Educational Falconry

Recently I had the most wonderful opportunity to give a Falconry Presentation to Cub Scout Pack 37 in Lake Orion Michigan. As my son and I are now involved in Cub Scouts, this was a great opportunity to present some basic falconry concepts to some young learners. Educational programs about falconry, or “Hawk-Talks” as some of us like to call them are a great way to expand young peoples’ appreciation of animals. Discussing aspects of falconry and hunting also opens up concepts of ecosystems and food webs in the wilderness. It is a rewarding experience to know that you were the person who first introduced someone to the magic of all that nature has to share with us.

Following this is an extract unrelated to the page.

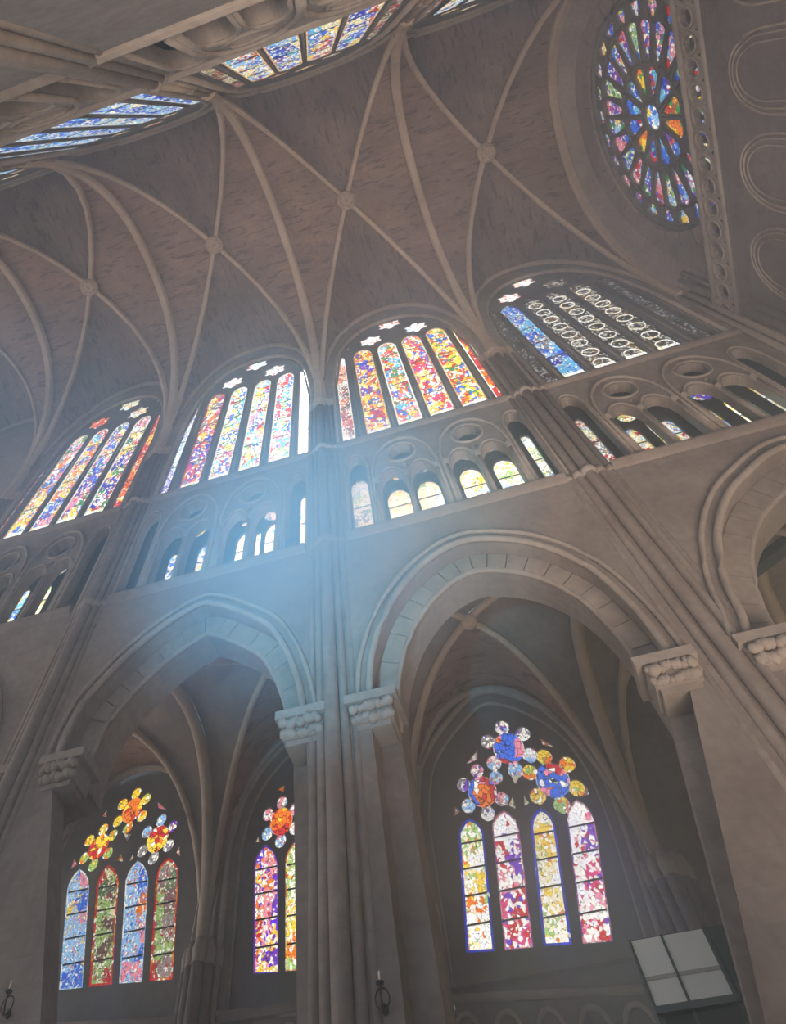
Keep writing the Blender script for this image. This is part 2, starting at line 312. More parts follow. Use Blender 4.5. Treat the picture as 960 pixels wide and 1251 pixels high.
# ------------------------------------------------------------ stained-glass lights
def light_panes(parent, fr, poly, zb, zt, n, key, border=None, bwid=.05, d=0.0, foot=None):
    """one light of a window: border strip, n panes between saddle bars, each its own piece"""
    inner = inset(poly, bwid) if border else poly
    if border: obj('border', plate(NB(), poly, [inner], fr, d - .015, d + .03), g(border), parent)
    z0 = zb
    if foot:
        obj('sill_glow_pane', plate(NB(), clip(inner, zb - 9, zb + foot), [], fr, d, d + .03), g('bw'), parent); z0 = zb + foot  # emissive white strip stands in for sunlight on the sill
    for i in range(n):
        a, b = z0 + (zt - z0) * i / n, z0 + (zt - z0) * (i + 1) / n
        q = clip(inner, a + (.007 if i or foot else -9), b - (.007 if i < n-1 else -9))
        if len(q) >= 3: obj('pane', plate(NB(), q, [], fr, d, d + .03), g(key), parent)
        if i:
            cc = clip(inner, a - .013, a + .013)
            if len(cc) >= 3: obj('glazing_bar', plate(NB(), cc, [], fr, d - .012, d + .035), M_bar, parent)
def roundel(parent, fr, cx, cy, r, core, lobe, d=0.0, lobes=6, ph=PI/2, name='roundel'):
    o = obj(name, plate(NB(), circ(cx, cy, r*.56, 14), [], fr, d, d + .03), g(core), parent)
    for k in range(lobes):
        a = ph + 2*PI*k/lobes
        obj('petal_pane', plate(NB(), circ(cx + r*.76*math.cos(a), cy + r*.76*math.sin(a), r*.24, 9), [], fr, d, d + .03), g(lobe), o)
        
def ringm(parent, fr, pts, rad, mat=None, closed=True, name='moulding', d=0.0, n=6):
    return obj(name, tube(NB(), [fr(a, b, d) for a, b in pts], rad, n, closed), mat or S_trim, parent, True)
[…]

While there are some aspects of falconry that are difficult for children achieve and master due to the responsibility, time, and monetary demands, there are other concepts that can be taught to children that can be made easy to understand. There are many other wildlife lessons and learning opportunities for children in the sport of falconry; you just need to frame the content and concepts at their level. Food Webs, Predator-Prey Relationships, and natural selection are just a few of these topics. With a little effort and thought, meaningful lessons can be taught from the world of falconry that children and other family members can take with them.

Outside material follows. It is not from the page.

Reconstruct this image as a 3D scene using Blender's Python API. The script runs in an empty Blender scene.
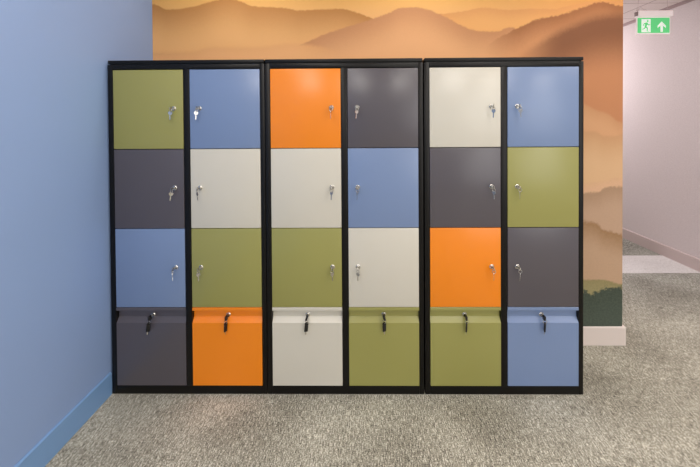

One of the most common questions I get as a falconer is: “How did you get into falconry? What made you want to do that?” There are lots of personal reasons for doing so, but my number one reason for becoming a falconer is that I love birds of prey. When it comes right down to it, I hold a deep and healthy respect and admiration for these birds that I can only describe as love. I enjoy learning about their different personalities and I enjoy being out in nature as a participant with them. I use this passion in my educational talks in the hopes that young people might learn to enjoy the natural beauty found in the wilderness. There are many wonderful things to bear witness to in nature such as the way the plants and trees grow into oddly shaped branches, the way that the moss and lichens color the tree bark, and the varied degrees of color displayed by shelf fungus and mushrooms. I make sure to include these observations as part of my presentations. The things that you can see out in the woods can be found nowhere else, and are only found off the beaten path.

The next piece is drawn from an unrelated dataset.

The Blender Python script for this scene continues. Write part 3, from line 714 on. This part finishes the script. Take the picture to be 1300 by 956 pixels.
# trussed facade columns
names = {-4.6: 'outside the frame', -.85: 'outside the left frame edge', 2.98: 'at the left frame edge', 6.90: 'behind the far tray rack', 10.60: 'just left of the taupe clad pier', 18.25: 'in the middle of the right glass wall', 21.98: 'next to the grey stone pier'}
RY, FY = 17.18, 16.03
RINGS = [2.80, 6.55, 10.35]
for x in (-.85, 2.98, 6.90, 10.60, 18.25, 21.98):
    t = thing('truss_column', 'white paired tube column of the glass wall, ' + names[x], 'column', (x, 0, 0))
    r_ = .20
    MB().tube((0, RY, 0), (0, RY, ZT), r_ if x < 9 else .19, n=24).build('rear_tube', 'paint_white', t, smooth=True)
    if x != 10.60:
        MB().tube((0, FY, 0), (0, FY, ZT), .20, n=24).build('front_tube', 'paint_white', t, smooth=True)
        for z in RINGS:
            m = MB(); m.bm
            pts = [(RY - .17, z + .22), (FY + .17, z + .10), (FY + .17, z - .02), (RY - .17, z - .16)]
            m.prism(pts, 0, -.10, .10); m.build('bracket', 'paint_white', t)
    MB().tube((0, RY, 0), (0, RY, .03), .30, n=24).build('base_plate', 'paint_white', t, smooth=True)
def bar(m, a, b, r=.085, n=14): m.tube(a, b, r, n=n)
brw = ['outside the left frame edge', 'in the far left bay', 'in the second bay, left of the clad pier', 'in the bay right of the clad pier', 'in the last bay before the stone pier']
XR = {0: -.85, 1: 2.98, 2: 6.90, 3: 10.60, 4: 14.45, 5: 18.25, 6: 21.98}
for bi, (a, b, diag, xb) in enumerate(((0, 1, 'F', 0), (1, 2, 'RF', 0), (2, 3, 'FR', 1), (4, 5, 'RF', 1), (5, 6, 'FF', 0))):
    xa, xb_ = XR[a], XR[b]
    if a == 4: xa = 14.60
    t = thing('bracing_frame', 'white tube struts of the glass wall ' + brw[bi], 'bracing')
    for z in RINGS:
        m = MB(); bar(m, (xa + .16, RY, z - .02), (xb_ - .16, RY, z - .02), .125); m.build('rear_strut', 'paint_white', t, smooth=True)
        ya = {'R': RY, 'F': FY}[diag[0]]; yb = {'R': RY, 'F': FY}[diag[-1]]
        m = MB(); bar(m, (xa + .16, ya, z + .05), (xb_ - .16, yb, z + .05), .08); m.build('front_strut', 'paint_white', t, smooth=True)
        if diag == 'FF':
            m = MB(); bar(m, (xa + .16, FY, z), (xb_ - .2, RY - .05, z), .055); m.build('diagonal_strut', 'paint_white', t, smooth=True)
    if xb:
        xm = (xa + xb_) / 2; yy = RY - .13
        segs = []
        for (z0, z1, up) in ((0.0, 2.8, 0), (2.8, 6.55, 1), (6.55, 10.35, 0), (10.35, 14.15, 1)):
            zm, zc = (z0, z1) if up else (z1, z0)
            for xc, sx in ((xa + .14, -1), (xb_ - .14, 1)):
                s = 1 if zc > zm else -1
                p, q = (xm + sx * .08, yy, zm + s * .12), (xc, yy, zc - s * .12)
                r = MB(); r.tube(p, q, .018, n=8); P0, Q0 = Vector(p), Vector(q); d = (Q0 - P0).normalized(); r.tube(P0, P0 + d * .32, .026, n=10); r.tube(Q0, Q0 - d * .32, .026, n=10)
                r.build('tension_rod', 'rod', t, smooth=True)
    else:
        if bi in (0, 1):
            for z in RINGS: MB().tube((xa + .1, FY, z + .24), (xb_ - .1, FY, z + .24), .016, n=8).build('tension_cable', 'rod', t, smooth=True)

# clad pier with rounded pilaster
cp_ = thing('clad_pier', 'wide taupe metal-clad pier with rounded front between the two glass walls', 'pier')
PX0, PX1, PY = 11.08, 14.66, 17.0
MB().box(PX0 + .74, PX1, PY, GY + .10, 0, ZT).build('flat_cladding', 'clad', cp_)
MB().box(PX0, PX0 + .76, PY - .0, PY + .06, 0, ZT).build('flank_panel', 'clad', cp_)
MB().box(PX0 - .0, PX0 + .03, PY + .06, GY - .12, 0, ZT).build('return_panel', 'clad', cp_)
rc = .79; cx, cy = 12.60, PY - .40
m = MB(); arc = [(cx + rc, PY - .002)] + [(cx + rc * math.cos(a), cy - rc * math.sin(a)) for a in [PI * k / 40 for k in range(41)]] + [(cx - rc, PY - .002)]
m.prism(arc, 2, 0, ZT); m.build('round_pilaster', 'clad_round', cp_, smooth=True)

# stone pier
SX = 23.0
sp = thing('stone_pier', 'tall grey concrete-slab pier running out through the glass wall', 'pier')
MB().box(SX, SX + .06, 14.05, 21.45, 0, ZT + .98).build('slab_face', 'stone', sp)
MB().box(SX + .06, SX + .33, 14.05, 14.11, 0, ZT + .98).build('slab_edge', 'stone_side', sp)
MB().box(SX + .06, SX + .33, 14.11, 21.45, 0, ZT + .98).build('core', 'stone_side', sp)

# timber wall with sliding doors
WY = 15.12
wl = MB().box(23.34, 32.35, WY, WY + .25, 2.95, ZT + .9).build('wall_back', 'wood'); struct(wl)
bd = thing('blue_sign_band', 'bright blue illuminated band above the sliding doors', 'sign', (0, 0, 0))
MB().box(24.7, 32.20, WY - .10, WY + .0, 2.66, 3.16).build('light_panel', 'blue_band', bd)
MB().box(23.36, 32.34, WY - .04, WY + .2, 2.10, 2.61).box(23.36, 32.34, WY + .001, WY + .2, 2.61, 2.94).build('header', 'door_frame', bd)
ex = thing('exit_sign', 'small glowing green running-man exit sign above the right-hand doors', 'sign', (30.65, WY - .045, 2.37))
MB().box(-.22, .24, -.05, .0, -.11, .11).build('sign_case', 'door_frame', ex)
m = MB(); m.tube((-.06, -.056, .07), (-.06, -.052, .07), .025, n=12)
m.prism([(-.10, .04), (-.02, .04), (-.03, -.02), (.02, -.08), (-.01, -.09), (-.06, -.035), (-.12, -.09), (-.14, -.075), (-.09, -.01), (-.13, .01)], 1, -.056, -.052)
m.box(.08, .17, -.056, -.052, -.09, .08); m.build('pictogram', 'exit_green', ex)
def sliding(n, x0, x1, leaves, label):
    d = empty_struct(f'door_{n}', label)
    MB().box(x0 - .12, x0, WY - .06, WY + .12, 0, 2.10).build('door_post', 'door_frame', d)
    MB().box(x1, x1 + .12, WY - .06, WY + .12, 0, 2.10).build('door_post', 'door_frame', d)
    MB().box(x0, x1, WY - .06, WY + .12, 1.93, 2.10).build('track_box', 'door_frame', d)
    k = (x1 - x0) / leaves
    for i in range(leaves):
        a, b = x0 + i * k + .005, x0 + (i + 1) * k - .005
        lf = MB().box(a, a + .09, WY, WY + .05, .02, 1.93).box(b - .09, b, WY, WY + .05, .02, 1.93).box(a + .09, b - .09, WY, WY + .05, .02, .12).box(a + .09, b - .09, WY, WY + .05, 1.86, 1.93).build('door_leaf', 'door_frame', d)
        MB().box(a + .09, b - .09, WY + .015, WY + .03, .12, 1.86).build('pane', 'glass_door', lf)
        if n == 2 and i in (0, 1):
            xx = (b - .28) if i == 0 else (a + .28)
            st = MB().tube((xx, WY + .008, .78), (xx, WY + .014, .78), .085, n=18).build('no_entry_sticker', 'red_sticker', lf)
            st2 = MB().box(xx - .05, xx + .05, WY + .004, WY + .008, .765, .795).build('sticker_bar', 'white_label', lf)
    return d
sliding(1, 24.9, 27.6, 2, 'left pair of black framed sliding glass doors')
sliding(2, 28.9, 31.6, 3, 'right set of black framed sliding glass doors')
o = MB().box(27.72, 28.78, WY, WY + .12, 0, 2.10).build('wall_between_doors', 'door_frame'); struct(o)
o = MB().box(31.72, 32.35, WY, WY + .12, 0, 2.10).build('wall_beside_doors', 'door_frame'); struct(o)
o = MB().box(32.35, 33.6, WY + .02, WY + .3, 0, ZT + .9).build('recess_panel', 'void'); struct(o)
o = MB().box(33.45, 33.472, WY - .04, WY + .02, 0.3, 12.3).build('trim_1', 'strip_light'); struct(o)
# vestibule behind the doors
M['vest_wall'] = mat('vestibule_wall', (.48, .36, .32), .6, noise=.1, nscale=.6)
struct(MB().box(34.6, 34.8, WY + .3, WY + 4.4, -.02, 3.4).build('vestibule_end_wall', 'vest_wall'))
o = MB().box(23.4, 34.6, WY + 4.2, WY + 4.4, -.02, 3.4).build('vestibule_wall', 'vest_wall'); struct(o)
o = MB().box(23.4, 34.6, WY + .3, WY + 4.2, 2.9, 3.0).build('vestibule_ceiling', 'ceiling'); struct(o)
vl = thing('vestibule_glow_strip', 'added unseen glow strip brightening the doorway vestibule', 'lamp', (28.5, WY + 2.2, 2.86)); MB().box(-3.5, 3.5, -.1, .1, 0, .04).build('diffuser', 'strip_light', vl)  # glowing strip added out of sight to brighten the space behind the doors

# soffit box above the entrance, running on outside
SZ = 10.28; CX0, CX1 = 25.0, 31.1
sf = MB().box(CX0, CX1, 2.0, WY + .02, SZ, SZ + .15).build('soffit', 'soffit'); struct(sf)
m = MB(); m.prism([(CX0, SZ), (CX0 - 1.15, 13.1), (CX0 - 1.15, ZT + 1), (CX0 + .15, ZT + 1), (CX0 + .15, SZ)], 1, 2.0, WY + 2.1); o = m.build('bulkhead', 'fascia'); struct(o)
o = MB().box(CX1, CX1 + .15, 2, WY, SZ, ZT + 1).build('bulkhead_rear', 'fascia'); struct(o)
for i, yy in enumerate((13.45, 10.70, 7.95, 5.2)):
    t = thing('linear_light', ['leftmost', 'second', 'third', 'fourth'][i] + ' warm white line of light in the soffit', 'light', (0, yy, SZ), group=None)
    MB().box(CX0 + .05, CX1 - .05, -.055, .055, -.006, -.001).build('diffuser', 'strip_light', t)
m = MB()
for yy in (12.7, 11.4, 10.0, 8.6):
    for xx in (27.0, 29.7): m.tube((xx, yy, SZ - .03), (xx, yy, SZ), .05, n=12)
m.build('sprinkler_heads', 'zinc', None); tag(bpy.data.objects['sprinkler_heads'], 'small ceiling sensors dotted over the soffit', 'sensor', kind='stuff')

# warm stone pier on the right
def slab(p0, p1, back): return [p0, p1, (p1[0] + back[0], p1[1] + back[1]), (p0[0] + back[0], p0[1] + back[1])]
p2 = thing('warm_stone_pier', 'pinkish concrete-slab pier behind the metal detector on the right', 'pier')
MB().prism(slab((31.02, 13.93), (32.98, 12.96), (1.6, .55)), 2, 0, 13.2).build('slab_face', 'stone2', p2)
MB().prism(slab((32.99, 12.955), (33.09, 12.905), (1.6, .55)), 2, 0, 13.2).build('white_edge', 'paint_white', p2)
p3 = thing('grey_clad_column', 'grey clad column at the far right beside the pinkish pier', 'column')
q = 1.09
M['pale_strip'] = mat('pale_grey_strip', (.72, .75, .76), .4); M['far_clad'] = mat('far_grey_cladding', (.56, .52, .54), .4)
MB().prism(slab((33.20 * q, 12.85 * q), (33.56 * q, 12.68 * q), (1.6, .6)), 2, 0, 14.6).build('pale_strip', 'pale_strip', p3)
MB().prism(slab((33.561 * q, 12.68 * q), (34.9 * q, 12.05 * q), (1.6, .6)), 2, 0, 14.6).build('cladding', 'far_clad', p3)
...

The sport of falconry also provides opportunities to discuss and educate young learners on food webs and ecology. The purpose of the hawk hunting rabbits or squirrels is so that they can eat and survive. The game of survival in the wilderness is a high-stakes game where the winners take all and the losers get eaten. The hawk plays the role in the ecological food web as the top predator. As the apex predator, their job is to keep the little critter population in check. Food webs that show the animals and trees in forests or marsh habitats contain many prey animals, but only a few predator animals at the top. I like to think of falconers as observers in the natural predator-prey relationship that plays out every day in the wilderness. The privilege to be a close hunting partner with the hawk is one of the most rewarding aspects of falconry for me. When I re-tell these tales of my falconry adventures, it is my hope that the audience can really get good picture of how enjoyable the sport of falconry can be.

Falconry as a sport rewards me every day that I interact and hunt with my raptor. The joy of educating other folks about raptors and falconry is an additional personal enjoyment that only comes from sharing the things you love with others.